Eni's photo from the Selfless Selfies Exhibit

So why do we do it?

I originally went to school for painting and after a few years I took my first photography class while living in London. I can still remember how magical it was to me at the time when I put the first print into the developer. It was like magic. I used to spend hours and hours drawing and painting to get a realistic look in my paintings and after seeing an image develop it made me rethink things. Ever since then I had been addicted. Photography is worse than a drug and costs more too. I never really took many classes in school for photography, but when I did I had access to huge studios and great equipment, 4x5 cameras, Hasselblads and Nikons, all the latest. Strobes and space big enough to photograph a truck. Then school ends and it was a struggle to buy my own equipment while paying off school and making minimum wage. It wasn’t until digital cameras became more readily available that I was able to afford one. I bought a Nikon D70. Now I have a growing collection of digital and vintage cameras. A lot of my photos on this site were shot with a 8x10 Deardorff. 

"Everything Collapsed" for the "Where the Ocean Meets the Shore" series.

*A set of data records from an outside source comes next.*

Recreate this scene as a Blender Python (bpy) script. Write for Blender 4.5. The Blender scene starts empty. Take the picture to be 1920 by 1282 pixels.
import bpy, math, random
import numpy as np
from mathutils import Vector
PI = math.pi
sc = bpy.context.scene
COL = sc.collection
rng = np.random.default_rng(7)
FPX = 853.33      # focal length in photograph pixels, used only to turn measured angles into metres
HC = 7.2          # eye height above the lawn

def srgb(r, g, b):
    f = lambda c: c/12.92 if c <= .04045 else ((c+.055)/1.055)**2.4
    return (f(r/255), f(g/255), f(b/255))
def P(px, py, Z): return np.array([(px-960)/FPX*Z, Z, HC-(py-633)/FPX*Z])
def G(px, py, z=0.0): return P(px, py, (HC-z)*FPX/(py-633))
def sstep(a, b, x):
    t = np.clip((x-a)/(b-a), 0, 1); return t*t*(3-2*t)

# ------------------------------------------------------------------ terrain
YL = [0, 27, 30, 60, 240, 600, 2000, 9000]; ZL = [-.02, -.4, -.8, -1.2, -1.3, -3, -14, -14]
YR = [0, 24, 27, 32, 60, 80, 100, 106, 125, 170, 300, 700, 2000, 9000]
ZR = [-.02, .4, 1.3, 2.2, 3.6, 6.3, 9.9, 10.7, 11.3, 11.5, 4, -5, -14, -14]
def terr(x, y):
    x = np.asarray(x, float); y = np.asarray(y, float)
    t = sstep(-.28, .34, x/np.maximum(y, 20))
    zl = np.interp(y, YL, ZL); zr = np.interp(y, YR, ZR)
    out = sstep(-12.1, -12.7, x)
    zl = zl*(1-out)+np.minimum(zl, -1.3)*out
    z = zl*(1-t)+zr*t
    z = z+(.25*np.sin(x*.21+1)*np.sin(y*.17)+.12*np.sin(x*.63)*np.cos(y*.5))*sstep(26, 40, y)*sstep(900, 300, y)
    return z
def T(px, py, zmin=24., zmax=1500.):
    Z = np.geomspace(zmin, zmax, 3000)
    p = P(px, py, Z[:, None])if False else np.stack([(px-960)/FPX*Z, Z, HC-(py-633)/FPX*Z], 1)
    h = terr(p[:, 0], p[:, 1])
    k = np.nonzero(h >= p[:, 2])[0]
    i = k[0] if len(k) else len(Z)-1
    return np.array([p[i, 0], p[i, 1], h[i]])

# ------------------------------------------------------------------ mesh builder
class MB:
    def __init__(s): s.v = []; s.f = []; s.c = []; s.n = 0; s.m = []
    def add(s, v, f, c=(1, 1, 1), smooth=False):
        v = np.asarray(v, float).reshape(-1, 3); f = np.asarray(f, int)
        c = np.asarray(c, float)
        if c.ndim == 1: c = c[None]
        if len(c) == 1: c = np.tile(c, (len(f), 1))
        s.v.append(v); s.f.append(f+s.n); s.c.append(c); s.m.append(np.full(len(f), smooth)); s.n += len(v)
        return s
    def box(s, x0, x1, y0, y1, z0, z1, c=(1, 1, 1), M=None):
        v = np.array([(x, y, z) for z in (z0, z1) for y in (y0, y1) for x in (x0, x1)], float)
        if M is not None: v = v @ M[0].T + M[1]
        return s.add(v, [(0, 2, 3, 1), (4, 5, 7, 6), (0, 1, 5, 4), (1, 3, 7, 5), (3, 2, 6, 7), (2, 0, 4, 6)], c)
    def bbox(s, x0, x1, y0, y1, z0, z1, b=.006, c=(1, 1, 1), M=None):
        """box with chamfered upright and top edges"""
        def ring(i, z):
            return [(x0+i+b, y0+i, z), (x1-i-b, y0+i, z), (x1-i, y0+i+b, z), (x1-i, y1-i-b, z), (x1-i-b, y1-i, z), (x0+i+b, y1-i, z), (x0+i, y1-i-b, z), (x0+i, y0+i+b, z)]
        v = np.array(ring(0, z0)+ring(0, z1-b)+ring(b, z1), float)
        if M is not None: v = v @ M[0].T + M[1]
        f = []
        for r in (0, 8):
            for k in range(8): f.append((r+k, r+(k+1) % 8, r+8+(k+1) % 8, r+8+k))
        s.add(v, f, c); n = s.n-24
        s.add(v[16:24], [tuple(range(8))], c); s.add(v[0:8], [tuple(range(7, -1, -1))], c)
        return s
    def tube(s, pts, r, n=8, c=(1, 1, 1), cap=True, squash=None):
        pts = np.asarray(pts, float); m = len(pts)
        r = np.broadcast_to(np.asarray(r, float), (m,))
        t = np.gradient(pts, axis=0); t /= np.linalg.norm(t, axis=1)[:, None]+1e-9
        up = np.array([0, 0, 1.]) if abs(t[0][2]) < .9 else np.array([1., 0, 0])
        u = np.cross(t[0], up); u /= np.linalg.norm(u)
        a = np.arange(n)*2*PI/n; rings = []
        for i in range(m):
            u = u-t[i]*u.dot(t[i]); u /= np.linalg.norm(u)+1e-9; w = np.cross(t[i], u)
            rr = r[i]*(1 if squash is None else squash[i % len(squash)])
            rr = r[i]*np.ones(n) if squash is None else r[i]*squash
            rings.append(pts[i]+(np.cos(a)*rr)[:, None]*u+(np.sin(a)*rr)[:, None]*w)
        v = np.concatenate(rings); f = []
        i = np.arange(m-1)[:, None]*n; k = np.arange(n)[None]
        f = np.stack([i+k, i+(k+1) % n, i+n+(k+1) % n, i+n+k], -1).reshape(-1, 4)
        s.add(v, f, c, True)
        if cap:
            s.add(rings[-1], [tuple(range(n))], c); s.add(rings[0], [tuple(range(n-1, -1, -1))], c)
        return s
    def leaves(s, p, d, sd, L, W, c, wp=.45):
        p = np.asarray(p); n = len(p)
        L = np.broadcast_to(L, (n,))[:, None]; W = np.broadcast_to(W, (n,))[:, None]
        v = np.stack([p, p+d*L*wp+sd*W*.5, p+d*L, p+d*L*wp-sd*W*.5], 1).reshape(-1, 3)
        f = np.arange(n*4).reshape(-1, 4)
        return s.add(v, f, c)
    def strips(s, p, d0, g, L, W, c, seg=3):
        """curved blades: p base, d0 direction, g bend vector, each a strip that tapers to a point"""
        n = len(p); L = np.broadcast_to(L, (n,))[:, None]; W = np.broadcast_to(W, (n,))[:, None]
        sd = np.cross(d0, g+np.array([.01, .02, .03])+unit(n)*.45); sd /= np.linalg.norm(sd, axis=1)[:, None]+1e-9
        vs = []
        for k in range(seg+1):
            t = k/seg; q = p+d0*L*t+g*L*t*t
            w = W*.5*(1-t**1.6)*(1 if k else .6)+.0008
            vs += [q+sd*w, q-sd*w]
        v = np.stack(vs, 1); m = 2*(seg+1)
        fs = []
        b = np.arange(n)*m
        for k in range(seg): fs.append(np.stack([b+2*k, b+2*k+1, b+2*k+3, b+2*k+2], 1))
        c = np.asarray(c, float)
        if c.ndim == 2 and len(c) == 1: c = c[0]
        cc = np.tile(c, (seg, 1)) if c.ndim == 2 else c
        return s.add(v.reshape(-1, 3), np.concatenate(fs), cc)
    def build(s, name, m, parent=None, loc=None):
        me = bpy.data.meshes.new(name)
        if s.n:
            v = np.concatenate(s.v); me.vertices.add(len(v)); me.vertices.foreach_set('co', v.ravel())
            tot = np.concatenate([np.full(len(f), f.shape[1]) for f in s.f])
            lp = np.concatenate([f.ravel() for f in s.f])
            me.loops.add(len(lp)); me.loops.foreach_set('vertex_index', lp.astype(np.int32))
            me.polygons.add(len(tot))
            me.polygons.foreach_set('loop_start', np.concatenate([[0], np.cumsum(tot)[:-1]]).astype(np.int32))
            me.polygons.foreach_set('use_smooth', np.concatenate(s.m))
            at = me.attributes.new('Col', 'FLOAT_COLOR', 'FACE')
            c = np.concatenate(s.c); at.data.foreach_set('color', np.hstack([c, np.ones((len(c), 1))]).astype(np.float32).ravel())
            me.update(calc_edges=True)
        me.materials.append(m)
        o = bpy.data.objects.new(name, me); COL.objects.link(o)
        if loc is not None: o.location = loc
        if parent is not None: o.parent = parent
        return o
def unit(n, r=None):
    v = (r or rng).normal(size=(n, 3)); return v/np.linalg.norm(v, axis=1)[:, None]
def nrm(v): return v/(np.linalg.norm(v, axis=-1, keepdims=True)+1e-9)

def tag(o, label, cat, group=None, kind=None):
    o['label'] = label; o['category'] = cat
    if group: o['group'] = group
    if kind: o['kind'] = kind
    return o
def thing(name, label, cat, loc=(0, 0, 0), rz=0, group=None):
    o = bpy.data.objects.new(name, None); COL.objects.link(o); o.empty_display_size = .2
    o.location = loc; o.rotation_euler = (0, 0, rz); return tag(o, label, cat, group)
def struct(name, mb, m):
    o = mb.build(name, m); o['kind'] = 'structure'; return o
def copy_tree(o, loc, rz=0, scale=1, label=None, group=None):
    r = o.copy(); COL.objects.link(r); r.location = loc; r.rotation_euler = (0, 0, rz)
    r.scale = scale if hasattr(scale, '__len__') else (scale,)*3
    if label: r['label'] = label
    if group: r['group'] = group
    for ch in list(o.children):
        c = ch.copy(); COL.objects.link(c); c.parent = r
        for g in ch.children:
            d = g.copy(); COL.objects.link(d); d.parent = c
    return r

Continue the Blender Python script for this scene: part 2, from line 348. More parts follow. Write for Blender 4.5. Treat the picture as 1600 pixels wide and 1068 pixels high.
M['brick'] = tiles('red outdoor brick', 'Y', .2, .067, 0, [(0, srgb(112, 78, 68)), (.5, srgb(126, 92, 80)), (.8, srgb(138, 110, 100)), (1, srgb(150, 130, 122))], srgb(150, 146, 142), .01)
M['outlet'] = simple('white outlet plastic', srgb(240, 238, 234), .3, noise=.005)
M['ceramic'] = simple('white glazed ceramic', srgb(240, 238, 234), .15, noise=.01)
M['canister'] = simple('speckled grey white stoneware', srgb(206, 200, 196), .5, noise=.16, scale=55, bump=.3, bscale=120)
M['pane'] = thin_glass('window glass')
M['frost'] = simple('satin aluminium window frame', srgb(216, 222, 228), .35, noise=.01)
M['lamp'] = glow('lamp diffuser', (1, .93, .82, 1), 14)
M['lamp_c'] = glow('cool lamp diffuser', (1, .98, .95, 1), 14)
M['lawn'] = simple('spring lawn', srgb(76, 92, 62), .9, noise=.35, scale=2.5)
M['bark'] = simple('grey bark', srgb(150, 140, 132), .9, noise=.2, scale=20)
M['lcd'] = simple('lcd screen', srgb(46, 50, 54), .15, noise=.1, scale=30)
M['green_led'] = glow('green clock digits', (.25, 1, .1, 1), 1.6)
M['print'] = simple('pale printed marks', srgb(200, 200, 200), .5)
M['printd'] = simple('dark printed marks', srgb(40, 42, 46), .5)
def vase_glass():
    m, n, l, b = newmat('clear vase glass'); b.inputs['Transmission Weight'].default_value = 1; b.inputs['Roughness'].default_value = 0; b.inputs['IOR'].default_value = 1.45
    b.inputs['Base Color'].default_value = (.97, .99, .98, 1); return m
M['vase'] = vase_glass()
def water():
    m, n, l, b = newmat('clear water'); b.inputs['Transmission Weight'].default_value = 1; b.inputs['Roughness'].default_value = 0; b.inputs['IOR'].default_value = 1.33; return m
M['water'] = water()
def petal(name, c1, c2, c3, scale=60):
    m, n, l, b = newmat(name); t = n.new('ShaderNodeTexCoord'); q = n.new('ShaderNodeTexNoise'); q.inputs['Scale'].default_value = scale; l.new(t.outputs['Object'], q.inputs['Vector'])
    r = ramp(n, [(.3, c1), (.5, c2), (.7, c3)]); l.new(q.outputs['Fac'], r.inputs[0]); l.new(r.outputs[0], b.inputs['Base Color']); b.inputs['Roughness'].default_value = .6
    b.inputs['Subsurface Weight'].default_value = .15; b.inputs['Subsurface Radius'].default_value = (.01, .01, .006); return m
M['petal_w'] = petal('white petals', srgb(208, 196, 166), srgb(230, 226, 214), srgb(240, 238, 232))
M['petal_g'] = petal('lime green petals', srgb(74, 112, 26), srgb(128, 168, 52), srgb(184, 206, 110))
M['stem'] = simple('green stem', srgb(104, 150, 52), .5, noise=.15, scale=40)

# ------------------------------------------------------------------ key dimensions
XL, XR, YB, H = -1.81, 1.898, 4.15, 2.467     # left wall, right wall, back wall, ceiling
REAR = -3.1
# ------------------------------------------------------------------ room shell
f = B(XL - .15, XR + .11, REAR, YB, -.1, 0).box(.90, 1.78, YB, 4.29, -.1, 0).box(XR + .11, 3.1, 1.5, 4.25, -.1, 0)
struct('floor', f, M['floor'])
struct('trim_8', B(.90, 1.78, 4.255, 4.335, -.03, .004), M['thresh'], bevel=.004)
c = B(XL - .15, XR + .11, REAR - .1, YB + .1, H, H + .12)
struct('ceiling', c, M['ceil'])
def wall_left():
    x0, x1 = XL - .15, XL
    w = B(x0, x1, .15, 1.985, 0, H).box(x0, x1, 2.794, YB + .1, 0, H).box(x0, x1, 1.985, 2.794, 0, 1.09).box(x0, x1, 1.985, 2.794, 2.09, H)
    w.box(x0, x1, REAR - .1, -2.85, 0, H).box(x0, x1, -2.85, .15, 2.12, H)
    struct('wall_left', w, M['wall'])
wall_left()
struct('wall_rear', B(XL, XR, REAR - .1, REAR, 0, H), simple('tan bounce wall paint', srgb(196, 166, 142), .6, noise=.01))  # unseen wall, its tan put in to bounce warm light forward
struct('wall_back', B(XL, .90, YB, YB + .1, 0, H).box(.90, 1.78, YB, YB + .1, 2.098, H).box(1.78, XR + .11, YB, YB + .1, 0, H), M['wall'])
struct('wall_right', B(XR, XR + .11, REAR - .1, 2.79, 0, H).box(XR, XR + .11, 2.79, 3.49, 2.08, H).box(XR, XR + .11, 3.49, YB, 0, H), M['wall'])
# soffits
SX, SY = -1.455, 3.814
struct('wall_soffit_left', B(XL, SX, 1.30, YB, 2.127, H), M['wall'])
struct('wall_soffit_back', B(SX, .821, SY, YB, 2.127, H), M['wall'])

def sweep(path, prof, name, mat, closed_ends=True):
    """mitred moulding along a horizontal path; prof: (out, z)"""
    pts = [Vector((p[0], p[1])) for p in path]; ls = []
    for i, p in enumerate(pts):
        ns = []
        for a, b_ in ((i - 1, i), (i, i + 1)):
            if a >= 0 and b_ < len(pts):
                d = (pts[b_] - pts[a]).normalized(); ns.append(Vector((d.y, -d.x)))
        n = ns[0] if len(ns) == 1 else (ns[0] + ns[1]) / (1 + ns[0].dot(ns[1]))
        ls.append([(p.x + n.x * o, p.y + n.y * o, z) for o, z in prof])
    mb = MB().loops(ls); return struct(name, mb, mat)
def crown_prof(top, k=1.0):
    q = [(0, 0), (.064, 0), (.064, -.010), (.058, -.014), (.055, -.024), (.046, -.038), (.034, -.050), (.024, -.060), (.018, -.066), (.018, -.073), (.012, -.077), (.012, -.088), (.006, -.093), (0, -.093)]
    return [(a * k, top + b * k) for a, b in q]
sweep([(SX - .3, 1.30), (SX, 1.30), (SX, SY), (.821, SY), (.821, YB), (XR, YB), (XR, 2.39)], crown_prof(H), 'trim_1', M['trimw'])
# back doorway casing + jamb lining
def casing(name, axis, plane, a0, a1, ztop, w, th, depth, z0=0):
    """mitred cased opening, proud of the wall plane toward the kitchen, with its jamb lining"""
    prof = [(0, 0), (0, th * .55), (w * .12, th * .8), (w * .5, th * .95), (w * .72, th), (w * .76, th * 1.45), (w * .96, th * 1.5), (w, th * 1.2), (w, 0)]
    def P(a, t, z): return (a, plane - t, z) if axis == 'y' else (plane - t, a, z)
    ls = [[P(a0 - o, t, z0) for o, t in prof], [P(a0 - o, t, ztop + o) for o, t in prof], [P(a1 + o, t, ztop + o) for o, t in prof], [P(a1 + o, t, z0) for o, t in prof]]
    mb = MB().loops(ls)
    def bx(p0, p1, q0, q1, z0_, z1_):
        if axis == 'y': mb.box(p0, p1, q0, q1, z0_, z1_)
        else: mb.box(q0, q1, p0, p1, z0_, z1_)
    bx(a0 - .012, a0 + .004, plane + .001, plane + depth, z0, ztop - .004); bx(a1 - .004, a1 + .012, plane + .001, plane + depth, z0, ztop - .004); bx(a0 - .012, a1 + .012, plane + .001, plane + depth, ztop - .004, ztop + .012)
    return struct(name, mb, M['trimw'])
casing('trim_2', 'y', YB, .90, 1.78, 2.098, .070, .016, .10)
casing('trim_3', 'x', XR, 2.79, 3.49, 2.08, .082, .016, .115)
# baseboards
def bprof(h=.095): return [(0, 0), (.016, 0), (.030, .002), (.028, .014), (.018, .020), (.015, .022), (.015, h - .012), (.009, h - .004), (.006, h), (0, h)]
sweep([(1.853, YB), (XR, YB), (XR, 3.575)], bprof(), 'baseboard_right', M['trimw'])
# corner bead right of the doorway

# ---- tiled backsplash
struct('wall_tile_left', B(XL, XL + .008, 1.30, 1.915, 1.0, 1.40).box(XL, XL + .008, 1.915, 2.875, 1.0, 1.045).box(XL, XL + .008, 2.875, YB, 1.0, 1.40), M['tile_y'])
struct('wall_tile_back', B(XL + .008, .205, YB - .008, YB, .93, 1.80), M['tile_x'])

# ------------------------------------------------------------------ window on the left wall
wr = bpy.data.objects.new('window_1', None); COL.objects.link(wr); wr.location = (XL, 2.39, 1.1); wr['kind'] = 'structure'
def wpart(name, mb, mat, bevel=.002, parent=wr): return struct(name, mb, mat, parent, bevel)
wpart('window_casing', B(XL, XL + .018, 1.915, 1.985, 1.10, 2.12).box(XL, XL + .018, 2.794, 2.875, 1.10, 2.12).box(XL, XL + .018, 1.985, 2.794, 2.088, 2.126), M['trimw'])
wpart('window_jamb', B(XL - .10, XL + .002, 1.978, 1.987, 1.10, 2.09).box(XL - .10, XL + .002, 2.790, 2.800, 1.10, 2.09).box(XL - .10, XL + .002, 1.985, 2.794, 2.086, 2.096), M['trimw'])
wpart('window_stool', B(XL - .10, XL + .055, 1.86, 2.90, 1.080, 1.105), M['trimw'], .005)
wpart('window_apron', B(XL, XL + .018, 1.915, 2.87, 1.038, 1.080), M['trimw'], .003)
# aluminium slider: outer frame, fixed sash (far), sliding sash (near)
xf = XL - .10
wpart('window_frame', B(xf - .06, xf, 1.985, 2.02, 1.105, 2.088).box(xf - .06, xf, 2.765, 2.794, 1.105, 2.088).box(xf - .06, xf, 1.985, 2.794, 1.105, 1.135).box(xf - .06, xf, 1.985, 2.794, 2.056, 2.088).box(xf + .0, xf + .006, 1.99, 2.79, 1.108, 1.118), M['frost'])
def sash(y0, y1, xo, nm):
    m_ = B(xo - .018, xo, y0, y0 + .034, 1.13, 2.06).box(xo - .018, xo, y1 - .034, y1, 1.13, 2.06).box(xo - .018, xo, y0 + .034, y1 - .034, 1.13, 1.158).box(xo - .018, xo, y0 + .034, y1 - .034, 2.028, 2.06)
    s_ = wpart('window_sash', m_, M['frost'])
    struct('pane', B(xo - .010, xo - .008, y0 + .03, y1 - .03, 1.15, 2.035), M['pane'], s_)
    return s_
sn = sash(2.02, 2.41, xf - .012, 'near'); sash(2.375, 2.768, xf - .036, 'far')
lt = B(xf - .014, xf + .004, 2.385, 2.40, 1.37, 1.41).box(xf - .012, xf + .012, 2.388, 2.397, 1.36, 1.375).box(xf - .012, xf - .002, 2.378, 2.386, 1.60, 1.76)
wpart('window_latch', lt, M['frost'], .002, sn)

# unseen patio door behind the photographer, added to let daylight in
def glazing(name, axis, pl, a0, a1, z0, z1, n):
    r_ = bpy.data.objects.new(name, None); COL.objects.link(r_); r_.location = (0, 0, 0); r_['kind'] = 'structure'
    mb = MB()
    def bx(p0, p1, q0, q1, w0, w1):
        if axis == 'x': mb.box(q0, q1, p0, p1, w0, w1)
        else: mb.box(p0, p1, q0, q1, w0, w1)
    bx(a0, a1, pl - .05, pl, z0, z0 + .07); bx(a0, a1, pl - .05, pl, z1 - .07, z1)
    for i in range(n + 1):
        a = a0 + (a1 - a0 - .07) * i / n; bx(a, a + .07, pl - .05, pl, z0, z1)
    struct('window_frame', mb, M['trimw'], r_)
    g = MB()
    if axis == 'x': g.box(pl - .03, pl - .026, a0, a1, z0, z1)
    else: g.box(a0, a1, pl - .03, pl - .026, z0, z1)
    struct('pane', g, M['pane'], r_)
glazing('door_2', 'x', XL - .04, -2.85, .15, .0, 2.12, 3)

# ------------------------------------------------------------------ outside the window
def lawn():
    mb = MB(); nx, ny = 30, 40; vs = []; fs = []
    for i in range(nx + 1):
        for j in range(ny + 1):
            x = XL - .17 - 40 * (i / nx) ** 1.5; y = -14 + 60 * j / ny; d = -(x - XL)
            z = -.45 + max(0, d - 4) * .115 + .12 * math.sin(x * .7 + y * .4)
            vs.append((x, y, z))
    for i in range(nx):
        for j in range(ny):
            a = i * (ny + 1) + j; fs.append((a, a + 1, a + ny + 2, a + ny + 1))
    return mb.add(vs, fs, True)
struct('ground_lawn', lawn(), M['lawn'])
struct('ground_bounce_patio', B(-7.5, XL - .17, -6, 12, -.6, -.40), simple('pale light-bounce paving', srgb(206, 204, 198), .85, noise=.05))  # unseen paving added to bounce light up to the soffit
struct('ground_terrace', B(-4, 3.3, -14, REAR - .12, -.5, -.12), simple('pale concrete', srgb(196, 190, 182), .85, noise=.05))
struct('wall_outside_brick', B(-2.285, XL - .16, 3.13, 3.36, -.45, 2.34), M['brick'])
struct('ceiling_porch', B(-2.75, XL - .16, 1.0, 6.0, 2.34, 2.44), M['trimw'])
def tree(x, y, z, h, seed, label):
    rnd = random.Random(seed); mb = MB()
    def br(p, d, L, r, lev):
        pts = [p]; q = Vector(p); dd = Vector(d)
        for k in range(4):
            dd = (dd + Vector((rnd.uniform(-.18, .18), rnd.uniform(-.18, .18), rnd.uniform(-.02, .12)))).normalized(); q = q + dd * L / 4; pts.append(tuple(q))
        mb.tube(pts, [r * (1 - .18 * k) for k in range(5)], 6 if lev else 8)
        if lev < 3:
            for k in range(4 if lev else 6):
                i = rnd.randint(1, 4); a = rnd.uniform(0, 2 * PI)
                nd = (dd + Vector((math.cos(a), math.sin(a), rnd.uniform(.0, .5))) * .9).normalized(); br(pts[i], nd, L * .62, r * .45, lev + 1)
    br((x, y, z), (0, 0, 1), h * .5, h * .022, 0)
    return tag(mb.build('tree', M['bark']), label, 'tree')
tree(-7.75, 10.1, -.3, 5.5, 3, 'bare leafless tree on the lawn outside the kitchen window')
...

A lot of the work I shot has some social, economic or political message behind it. I recently shot Willets Point, Queens. While photographing the place and people, I was reminded why I do this. I do this to tell stories and share my world. I often see things that leave a huge weight on my soul and by sharing the photos; it helps to lift some of that weight off. After taking these photos, it can be hard to let it go and often stays with me and keeps me up at night working harder and harder. I never feel completely fulfilled with the photos or the prints, I never feel like I really do justice to the subjects I photograph or the topics I cover and so I work harder and harder and dig deeper and deeper into a hole until I can’t take it anymore. It’s like a stain I can’t get off my hands, a habit I can’t kick and so all those inconveniences I mentioned before seem trivial.